## THE PROBLEM
Return exactly the listing's lines, from its first line to the line holding "C = scene.collection", ends included.

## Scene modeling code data
**********
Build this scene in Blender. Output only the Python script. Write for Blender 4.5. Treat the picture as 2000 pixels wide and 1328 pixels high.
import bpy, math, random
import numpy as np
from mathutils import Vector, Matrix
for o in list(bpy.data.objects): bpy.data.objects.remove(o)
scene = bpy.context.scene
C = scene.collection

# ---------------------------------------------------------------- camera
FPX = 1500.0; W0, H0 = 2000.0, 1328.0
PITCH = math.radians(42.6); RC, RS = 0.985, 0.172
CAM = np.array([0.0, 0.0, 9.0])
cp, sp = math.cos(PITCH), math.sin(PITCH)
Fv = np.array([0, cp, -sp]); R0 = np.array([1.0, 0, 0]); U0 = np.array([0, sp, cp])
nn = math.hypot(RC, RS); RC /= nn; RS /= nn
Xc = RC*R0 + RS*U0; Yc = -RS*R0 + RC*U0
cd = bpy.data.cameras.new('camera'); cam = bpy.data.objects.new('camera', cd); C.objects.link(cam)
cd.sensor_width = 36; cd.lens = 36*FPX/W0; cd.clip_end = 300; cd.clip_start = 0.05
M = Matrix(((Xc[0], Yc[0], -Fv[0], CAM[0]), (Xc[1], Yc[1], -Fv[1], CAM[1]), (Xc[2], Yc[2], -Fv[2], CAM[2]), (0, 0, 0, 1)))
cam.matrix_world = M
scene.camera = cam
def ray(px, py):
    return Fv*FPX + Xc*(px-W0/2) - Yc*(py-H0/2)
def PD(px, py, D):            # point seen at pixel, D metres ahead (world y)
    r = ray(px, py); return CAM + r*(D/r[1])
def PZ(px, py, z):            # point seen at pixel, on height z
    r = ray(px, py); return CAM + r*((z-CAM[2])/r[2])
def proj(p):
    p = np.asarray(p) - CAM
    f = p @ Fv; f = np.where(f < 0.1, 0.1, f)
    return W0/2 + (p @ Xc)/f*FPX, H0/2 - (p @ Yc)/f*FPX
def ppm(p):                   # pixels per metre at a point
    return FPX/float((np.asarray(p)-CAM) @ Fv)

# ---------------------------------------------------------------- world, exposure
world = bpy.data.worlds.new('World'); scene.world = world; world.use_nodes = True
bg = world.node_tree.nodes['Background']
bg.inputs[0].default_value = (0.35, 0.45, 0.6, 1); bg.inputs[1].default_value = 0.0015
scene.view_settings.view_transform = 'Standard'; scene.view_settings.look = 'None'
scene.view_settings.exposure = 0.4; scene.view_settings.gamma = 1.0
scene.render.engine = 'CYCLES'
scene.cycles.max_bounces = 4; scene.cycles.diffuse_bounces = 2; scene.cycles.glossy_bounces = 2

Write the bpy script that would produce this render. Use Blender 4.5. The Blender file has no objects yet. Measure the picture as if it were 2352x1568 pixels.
**********
## TASK OUTPUT
Build this scene in Blender. Output only the Python script. Write for Blender 4.5. Treat the picture as 2000 pixels wide and 1328 pixels high.
import bpy, math, random
import numpy as np
from mathutils import Vector, Matrix
for o in list(bpy.data.objects): bpy.data.objects.remove(o)
scene = bpy.context.scene
C = scene.collection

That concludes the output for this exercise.